Data extracted from a collection:

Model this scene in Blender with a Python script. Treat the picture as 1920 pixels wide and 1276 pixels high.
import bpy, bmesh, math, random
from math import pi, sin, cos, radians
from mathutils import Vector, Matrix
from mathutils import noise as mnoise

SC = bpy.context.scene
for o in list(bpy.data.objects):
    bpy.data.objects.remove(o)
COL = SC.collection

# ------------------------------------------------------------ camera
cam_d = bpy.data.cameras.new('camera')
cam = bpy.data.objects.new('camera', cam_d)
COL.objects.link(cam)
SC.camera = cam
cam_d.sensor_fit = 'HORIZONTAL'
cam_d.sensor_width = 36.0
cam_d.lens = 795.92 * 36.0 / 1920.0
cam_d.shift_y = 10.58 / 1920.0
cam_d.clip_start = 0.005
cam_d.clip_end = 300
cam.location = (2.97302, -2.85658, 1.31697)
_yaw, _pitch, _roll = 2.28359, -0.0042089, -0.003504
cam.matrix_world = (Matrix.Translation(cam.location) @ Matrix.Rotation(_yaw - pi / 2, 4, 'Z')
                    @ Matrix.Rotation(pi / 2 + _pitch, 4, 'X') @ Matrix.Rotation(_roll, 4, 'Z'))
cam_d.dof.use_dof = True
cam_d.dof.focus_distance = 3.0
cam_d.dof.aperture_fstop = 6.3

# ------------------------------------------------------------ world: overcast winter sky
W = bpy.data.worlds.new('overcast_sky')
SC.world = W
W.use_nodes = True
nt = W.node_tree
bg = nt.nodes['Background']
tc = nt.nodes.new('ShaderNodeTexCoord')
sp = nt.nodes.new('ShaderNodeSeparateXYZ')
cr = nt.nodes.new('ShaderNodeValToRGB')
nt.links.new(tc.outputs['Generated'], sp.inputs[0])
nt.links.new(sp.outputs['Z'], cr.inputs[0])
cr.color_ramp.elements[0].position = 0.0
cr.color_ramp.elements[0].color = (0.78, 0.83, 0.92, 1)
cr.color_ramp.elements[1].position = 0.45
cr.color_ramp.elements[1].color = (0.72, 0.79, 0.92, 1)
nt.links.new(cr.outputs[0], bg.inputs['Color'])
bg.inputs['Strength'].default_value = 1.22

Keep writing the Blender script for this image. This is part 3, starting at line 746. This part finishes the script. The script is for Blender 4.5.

AIM OF THE TASK: Give the listing again, word for word.

RESPONSE TO THE EXERCISE:
Model this scene in Blender with a Python script. Treat the picture as 1920 pixels wide and 1276 pixels high.
import bpy, bmesh, math, random
from math import pi, sin, cos, radians
from mathutils import Vector, Matrix
from mathutils import noise as mnoise

SC = bpy.context.scene
for o in list(bpy.data.objects):
    bpy.data.objects.remove(o)
COL = SC.collection

# ------------------------------------------------------------ camera
cam_d = bpy.data.cameras.new('camera')
cam = bpy.data.objects.new('camera', cam_d)
COL.objects.link(cam)
SC.camera = cam
cam_d.sensor_fit = 'HORIZONTAL'
cam_d.sensor_width = 36.0
cam_d.lens = 795.92 * 36.0 / 1920.0
cam_d.shift_y = 10.58 / 1920.0
cam_d.clip_start = 0.005
cam_d.clip_end = 300
cam.location = (2.97302, -2.85658, 1.31697)
_yaw, _pitch, _roll = 2.28359, -0.0042089, -0.003504
cam.matrix_world = (Matrix.Translation(cam.location) @ Matrix.Rotation(_yaw - pi / 2, 4, 'Z')
                    @ Matrix.Rotation(pi / 2 + _pitch, 4, 'X') @ Matrix.Rotation(_roll, 4, 'Z'))
cam_d.dof.use_dof = True
cam_d.dof.focus_distance = 3.0
cam_d.dof.aperture_fstop = 6.3

# ------------------------------------------------------------ world: overcast winter sky
W = bpy.data.worlds.new('overcast_sky')
SC.world = W
W.use_nodes = True
nt = W.node_tree
bg = nt.nodes['Background']
tc = nt.nodes.new('ShaderNodeTexCoord')
sp = nt.nodes.new('ShaderNodeSeparateXYZ')
cr = nt.nodes.new('ShaderNodeValToRGB')
nt.links.new(tc.outputs['Generated'], sp.inputs[0])
nt.links.new(sp.outputs['Z'], cr.inputs[0])
cr.color_ramp.elements[0].position = 0.0
cr.color_ramp.elements[0].color = (0.78, 0.83, 0.92, 1)
cr.color_ramp.elements[1].position = 0.45
cr.color_ramp.elements[1].color = (0.72, 0.79, 0.92, 1)
nt.links.new(cr.outputs[0], bg.inputs['Color'])
bg.inputs['Strength'].default_value = 1.22

Keep writing the Blender script for this image. This is part 3, starting at line 746. This part finishes the script. The script is for Blender 4.5.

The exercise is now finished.